People came to see political policies, designed to harm innocent people, as assaults against those innocent people. And to see those that promoted, supported or enforced such policies as criminals and worse, deserving nothing but contempt and loathing.

So, those that robbed good people through redistributory or confiscatory taxation, were seen as the thieves they were. Corrupt corporate bosses, that ran to government to get subsidies, or to bring harm to their competitors, were seen as the crooks they were. Those that ordered aggressive wars, were seen as the mass murderers they were. Police, soldiers and others, that behaved with brutality, were seen as the brutes they were.

Those that spied on innocent people were seen as the stalkers they were. Those that lobbied for bad laws were seen as the perverters of justice they were. Governments that oppressed, impoverished or aggressed against innocent people were seen as the criminal gangs they were. And those that promoted the “human activities cause catastrophic global warming” fraud – wanting, as they did, to destroy industrial civilization for the sake of nothing more than a pack of lies – were seen as the traitors to humanity that they were.

There grew also, in the minds of good people, a divide, a separation, from the politicals. Good people began to see the politicals as something different from themselves, as less than members of the human species. Neanderthals, some called them.

And there grew in the minds of good people a demand to bring the politicals to justice. All those that had taken an active part in politics deserved to be thoroughly investigated, scrutinized and judged as individuals.
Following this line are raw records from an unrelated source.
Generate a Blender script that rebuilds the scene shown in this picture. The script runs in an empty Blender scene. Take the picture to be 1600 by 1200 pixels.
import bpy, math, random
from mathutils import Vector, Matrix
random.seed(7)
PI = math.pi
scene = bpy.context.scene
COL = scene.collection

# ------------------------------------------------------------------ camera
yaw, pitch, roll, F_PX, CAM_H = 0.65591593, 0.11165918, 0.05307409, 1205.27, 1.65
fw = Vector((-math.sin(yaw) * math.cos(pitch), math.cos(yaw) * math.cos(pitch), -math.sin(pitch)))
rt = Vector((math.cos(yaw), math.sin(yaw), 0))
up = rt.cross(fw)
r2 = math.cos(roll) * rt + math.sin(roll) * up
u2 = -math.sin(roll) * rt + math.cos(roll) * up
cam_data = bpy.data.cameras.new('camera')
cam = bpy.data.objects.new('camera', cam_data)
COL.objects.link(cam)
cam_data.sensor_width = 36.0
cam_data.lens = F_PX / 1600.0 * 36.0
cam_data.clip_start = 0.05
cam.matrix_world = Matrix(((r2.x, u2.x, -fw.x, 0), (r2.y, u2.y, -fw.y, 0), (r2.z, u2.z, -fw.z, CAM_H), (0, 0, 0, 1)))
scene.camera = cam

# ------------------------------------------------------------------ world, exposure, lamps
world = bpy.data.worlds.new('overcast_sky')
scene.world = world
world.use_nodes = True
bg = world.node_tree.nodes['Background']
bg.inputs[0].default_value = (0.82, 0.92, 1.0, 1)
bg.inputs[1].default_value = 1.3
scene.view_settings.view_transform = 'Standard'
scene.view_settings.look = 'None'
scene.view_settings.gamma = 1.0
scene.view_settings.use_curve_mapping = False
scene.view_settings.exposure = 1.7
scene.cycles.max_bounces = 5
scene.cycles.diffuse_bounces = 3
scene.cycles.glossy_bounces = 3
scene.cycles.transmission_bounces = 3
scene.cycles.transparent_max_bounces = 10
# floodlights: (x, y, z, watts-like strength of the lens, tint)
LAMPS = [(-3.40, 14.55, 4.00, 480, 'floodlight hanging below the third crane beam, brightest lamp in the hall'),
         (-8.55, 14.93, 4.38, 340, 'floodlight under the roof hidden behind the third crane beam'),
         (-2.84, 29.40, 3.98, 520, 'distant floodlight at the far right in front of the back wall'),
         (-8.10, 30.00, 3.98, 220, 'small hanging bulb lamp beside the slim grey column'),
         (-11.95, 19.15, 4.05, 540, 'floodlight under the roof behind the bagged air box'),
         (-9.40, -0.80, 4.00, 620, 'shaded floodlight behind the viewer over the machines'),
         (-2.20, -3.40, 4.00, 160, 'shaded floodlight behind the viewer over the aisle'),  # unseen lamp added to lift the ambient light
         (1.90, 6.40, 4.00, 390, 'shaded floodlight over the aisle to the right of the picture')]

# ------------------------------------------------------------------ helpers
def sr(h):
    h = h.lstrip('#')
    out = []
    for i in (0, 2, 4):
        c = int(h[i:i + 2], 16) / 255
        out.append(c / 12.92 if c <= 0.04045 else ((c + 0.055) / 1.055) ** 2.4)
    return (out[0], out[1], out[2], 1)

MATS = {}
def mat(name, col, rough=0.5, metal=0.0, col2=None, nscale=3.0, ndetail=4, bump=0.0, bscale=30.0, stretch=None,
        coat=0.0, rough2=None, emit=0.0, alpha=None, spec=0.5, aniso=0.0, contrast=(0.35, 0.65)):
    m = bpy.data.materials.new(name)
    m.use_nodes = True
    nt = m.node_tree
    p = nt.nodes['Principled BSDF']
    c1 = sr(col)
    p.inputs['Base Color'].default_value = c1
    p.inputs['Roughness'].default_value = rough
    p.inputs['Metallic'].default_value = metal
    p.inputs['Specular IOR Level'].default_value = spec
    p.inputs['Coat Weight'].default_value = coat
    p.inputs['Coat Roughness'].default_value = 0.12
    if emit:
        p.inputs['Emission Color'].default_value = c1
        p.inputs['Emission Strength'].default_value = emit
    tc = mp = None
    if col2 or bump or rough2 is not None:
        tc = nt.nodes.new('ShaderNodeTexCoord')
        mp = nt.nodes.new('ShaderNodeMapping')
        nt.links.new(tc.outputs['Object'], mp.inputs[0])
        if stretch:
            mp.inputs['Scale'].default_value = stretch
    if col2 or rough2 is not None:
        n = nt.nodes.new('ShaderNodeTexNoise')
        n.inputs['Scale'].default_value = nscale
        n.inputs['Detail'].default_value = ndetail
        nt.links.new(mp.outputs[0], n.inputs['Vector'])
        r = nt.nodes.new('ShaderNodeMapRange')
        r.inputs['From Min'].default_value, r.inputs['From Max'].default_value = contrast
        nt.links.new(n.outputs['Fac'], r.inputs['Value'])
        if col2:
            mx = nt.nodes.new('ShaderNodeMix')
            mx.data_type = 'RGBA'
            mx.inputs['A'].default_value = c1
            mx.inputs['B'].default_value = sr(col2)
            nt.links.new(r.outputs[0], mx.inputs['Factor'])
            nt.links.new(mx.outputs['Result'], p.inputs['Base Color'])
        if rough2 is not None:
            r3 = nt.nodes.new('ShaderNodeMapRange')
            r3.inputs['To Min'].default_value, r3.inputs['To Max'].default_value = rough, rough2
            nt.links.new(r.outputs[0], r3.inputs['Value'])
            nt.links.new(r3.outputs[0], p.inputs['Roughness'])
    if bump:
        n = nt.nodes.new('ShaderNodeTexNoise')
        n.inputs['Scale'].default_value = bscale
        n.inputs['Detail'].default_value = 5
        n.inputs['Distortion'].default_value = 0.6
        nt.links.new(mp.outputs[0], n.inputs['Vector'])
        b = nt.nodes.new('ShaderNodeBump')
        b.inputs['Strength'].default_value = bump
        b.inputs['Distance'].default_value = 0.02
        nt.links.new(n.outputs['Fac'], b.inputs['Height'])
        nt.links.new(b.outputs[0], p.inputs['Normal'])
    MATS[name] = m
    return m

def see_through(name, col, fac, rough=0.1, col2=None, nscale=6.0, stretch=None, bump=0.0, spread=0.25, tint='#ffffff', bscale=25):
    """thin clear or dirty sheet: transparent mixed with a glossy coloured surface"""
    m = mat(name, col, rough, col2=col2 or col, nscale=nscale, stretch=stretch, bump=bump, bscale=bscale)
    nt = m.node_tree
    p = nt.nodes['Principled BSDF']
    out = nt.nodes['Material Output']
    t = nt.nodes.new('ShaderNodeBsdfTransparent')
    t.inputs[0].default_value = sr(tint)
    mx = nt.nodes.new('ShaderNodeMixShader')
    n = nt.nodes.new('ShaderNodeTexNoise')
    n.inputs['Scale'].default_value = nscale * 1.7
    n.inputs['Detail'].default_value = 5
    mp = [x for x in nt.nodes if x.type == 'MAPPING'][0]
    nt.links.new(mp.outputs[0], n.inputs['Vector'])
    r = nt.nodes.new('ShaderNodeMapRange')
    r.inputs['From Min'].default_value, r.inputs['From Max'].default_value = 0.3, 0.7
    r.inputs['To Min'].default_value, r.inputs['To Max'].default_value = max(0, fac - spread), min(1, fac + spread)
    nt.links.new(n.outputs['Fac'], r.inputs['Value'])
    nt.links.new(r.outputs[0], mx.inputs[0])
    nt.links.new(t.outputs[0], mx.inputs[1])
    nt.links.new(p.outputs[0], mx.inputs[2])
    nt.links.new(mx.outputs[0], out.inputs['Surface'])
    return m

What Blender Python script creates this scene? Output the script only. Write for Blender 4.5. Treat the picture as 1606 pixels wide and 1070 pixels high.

And those – whether politicians, lobbyists, bullying bureaucrats or officials, media, corrupt corporate bosses or other vested interests – that were found to have used political ruses to harm good people, or to profit at the expense of good people, deserved to be made to compensate their victims, and to be treated as the criminals they were. It was now their turn to feel fear and guilt.

But the most significant change of all was that people came to think of themselves, and those around them, as individuals. What mattered was not where people came from, or what colour their skin was, or even what religion they had been brought up in. What mattered was how each individual behaved. That, and only that.

One by one, the zombies awoke, and found that they were human.